VICE: When did you meet each other?
Inka and Niclas: We met in the south of Sweden while studying photography in 2005. Niclas came from the north of Sweden, and had previously worked in the steel industry. He was into 80s metal and had the hair to match. Inka was into old photographic processes, she was a born vegetarian, and she sewed her own clothes in a sort of hippie, grandma style. We both found the other kind of strange and interesting. Our apartments were really close and we started spending a lot of time together in this super small village.
And when did you begin working together, creatively?
We started discussing doing a project together after graduation, at the same time we had also become a couple. We helped each other a lot while studying, so we knew the other’s work very well. Then, years ago, we went to a friend’s super simple house far out in a coffee field in Tanzania. The house’s lighting ran on a car battery, and for one of us to use the shower, the other had to pump on something like a step machine. From the porch we could gaze up at Mount Kilimanjaro.
We ended up staying there for three months, just working every day. We’d decided to execute every little grain of an idea we had, to figure out what we would be like as a duo. In the end, we used maybe four or five photographs from the thousands we took during our time in that house. It’s been about nine years now and we no longer know any other way to work than together.
Much of your work in The Belt of Venus and the Shadow of the Earth looks impossible to have occurred naturally. Tell me more about achieving these images, technically.
We always keep it really simple gear-wise, we own a regular DSLR, a speedlight and one lens. It’s not a big production with six flashes and a wind machine. It’s about doing a lot with a little, and waiting for the right circumstances is a big part of the process. It’s is such a great feeling when everything lines up perfectly, and the photograph becomes something more than what either one us could have planned for.
A lot of the works in the series revolve around performative acts that can only be experienced through the photograph. Everything you see in the images has happened at the moment of exposure. We treat our actions—be it throwing powder into the wind, building a sculpture out of branches or having light briefly colour some rocks—as a performances done in alliance with the landscape, the elements and the camera. We like to explore the camera’s role as a bridge between the physical world and the photographic world.
Given the nature of your work, it only seems fair to ask: what are some of the most beautiful places in the world?

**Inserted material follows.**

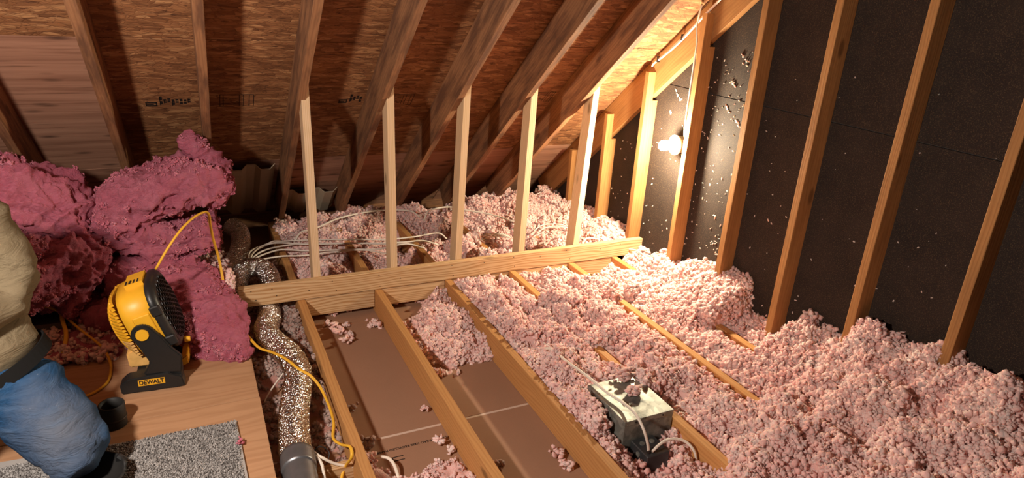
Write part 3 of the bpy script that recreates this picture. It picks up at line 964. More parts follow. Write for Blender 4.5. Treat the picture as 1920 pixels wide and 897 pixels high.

Iceland in general, but especially Jökulsárlón and the black beach covered with stranded icebergs. We’ve been there four times and each has been magic.
Then Koekohe Beach, in New Zealand. When we first arrived at the beach there was this totally magic, foggy, golden-pink sky. We immediately started running around in a panic, rearranging stuff and shooting thinking it will all go away in 10 minutes. After an hour the light was exactly the same, so we slowed down and really started to think about what to do next. We tried another idea for an hour or so, and the light just stayed exactly the same, like a sunrise frozen in the perfect position. We went on working the whole day until we were totally exhausted, and slowly the perfect sunrise just faded into a perfect sunset. It all felt surreal.
Third, Glacier Point in Yosemite at sunset. There’s always a lot of people around since it’s famous, but it’s famous for a reason. We have to slide in Lofoten in Norway and The Tre Cime di Lavaredo in the Dolomites here as well.
You’re shooting the natural world, but the pictures do have an otherworldly feeling to them. Were you ever interested in the occult?
We’ve always been fascinated with the mystique of nature, and we’ve searched for proof of the mystical everywhere: Norse mythology, Pagan religions, even spiritual postcards in gift shops. We’re certainly interested in the aesthetics and the ritualistic spirit of occultists. We often refer to a photograph or a landscape as being “Death Metal,” and we mean that in a very positive way.
What’s next for you? What are you excited to work on in 2017?
We’re exhibiting in Rotterdam in February and we just found out that we might go to Mexico to shoot in January. Otherwise, we just released our second book The Belt of Venus and the Shadow of The Earth. So now we are kind of naked, all the works we care about and have kept are now published. We get to start over in a way, that feels both exciting and a bit frightening. Right now we’re working on these photographic sculptures; bending our pictures onto 3 dimensional plaster shapes, melting our images over natural objects. It’s fairly a new direction for us.